Records to use>
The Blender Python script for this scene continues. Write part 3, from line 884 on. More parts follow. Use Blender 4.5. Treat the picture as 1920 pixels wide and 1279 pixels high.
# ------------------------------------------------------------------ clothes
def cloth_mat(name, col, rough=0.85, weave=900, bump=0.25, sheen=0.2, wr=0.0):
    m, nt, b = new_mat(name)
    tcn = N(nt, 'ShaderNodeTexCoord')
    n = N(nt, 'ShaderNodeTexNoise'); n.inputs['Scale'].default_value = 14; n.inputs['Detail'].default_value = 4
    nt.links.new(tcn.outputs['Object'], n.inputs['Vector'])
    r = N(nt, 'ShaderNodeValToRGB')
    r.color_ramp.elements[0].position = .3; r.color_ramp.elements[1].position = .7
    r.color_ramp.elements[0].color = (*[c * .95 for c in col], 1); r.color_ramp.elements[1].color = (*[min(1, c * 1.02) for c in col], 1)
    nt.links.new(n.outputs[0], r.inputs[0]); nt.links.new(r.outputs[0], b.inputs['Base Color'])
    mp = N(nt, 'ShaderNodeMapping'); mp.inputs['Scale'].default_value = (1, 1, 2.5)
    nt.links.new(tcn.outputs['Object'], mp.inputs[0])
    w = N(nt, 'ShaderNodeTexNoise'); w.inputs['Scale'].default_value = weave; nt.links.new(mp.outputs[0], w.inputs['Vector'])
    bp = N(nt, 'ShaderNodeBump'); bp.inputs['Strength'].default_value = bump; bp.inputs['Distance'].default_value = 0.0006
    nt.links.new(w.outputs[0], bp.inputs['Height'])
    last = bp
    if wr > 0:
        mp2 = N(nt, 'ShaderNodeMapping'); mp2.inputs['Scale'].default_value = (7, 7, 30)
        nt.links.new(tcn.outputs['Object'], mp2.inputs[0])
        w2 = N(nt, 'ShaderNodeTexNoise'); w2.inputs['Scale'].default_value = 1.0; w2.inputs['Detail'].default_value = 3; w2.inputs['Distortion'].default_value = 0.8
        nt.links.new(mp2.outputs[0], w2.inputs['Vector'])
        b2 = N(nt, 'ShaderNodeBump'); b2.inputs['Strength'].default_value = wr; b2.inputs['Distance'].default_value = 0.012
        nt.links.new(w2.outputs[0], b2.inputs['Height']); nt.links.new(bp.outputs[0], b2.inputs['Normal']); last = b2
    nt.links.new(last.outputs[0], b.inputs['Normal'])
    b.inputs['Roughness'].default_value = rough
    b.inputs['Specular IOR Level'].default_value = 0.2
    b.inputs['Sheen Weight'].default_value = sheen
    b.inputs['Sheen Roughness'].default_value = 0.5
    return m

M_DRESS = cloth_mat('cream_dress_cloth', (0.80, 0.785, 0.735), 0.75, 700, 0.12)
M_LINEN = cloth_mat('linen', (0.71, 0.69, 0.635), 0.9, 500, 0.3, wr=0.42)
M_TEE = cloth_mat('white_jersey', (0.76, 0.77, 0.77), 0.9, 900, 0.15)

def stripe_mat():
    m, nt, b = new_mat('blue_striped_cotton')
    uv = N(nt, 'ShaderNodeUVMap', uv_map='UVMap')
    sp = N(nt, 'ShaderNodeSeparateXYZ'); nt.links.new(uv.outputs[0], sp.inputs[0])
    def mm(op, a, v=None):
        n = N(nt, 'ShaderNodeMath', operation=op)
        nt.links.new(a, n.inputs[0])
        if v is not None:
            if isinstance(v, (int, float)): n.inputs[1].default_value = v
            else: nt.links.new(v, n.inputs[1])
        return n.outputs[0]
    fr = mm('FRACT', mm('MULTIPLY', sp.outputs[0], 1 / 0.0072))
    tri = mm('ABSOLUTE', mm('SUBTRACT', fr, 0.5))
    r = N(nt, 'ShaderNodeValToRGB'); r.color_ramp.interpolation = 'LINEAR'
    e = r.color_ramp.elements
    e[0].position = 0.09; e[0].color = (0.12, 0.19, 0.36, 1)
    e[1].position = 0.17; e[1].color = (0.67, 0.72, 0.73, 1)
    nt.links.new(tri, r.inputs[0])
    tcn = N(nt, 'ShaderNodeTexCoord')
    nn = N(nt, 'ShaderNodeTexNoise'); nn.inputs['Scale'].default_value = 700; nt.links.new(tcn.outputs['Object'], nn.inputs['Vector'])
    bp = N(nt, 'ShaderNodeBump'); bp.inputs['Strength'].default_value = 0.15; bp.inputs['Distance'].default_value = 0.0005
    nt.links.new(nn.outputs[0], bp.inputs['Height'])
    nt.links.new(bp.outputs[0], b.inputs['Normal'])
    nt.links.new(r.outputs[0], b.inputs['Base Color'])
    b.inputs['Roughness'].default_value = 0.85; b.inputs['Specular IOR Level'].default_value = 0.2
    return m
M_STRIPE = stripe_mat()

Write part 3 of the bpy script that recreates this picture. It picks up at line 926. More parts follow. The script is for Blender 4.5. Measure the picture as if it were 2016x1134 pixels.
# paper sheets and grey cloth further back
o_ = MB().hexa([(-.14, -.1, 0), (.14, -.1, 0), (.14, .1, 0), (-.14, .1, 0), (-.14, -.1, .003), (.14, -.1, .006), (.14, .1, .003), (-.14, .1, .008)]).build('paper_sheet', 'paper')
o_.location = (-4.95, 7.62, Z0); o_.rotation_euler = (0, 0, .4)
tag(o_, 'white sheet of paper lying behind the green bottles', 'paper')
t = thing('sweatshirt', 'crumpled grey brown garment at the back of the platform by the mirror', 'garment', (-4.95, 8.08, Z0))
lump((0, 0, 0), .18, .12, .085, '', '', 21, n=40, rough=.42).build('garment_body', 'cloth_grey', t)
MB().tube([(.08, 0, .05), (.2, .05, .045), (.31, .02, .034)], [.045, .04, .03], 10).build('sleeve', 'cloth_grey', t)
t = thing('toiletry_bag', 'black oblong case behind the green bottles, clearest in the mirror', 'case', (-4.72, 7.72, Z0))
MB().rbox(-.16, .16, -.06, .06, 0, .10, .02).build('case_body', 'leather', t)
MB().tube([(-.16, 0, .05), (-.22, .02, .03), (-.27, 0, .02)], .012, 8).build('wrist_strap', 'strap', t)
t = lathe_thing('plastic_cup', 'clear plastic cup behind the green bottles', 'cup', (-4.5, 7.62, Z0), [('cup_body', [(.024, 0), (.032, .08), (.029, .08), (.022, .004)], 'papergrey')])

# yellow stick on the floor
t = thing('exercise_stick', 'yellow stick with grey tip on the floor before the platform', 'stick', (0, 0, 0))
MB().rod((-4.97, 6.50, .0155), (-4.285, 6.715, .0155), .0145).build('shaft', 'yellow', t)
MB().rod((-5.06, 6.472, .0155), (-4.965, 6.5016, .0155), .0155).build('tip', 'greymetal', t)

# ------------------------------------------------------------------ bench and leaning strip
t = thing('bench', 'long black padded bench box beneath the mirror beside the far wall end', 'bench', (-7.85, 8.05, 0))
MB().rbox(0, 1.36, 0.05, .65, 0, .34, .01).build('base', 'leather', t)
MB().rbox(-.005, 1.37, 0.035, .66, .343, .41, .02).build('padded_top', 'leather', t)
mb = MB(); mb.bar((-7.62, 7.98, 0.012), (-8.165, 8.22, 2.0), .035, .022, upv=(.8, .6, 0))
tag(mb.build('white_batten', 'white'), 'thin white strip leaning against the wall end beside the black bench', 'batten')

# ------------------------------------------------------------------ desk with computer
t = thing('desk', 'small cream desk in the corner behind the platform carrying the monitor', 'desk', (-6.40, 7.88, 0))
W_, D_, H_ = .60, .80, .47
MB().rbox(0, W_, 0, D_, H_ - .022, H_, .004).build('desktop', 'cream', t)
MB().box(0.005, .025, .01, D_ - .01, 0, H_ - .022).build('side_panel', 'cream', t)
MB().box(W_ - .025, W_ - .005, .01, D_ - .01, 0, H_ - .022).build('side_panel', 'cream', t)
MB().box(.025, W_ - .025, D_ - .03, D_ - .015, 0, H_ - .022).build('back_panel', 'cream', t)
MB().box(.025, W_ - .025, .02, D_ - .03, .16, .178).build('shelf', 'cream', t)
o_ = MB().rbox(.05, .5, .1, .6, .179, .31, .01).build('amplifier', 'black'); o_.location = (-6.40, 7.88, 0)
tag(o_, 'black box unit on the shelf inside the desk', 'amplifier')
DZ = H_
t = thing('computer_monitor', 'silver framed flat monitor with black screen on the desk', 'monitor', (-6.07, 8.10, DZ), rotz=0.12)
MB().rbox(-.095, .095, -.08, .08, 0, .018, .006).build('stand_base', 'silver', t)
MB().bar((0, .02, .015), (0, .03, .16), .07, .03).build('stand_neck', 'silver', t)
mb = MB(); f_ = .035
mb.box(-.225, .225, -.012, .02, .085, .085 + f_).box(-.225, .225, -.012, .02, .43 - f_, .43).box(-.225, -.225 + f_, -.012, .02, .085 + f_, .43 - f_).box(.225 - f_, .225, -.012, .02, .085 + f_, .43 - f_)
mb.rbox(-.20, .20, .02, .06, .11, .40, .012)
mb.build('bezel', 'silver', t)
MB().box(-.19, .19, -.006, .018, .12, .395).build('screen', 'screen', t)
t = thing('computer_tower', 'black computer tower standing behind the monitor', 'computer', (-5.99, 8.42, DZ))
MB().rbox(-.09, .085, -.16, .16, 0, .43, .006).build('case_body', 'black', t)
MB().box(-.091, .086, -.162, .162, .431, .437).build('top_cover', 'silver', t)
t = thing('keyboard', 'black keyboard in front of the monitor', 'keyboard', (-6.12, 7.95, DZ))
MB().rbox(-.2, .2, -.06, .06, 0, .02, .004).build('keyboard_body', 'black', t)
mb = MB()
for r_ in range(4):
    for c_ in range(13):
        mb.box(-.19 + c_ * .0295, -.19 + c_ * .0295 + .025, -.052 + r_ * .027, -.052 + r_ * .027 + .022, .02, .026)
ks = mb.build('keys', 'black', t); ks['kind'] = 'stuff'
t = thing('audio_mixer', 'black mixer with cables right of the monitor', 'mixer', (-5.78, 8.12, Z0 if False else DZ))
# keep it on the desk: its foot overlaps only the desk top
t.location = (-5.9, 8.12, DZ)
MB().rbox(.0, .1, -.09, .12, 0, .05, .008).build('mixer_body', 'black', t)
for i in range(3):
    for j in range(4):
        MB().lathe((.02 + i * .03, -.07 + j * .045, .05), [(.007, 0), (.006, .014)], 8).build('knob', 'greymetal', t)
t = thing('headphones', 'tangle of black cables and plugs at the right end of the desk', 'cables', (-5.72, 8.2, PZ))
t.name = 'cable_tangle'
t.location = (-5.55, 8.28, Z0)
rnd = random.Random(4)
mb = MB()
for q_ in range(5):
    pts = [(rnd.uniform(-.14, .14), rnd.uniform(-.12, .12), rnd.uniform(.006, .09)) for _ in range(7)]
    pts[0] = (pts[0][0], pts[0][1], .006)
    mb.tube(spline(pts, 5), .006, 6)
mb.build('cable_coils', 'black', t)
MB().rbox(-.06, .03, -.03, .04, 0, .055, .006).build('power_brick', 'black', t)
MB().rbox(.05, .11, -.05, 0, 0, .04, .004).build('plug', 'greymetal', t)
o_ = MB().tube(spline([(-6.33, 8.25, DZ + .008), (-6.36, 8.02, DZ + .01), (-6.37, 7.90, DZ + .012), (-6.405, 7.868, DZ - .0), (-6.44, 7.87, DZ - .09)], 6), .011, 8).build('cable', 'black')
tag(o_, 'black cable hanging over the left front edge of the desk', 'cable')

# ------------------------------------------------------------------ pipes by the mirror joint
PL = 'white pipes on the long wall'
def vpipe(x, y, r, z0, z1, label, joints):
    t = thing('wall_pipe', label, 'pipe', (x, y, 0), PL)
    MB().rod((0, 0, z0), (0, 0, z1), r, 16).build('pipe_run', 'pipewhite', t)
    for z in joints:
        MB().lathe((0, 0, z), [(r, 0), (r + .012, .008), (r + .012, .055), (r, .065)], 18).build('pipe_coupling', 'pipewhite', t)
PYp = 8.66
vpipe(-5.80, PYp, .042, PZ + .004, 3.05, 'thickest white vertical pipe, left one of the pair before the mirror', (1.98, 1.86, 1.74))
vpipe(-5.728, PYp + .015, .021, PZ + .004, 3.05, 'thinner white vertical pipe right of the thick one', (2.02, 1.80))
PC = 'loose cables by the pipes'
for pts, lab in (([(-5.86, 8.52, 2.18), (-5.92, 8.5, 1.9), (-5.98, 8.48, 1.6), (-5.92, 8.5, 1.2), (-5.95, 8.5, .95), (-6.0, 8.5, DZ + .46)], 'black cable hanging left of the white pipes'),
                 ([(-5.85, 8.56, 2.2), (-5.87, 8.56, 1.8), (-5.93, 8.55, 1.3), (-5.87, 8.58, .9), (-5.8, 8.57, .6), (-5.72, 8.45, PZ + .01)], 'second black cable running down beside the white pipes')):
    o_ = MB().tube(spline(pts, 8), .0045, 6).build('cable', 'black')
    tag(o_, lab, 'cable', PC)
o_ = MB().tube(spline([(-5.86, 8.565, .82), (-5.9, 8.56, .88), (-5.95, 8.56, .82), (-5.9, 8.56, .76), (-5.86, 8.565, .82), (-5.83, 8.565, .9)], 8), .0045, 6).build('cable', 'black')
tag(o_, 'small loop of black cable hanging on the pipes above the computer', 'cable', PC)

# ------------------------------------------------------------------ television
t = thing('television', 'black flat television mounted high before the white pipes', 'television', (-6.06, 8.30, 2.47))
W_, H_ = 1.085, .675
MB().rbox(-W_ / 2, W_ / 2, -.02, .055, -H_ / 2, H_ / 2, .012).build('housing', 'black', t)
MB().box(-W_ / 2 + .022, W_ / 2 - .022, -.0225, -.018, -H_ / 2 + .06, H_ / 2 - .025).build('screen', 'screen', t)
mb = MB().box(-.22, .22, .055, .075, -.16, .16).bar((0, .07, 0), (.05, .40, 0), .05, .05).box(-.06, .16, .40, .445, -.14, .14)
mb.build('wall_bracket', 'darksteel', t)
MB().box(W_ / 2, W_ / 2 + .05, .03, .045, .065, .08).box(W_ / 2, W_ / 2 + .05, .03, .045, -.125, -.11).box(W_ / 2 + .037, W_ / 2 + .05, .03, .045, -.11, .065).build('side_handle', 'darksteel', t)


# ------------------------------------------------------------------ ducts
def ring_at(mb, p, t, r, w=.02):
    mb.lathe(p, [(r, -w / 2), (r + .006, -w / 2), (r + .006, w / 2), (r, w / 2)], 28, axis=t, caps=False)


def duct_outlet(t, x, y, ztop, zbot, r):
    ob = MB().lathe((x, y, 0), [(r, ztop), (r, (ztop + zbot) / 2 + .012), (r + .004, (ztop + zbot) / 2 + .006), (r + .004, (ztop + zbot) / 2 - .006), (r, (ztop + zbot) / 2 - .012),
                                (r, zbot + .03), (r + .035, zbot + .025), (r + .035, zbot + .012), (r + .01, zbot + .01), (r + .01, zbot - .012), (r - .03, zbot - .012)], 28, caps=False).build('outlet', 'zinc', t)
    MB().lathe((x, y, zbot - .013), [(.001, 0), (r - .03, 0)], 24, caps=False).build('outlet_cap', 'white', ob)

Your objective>
Keep only the lines that hold the string "follow", and copy them out.

Solved exercise>
The Blender Python script for this scene continues. Write part 3, from line 884 on. More parts follow. Use Blender 4.5. Treat the picture as 1920 pixels wide and 1279 pixels high.
Write part 3 of the bpy script that recreates this picture. It picks up at line 926. More parts follow. The script is for Blender 4.5. Measure the picture as if it were 2016x1134 pixels.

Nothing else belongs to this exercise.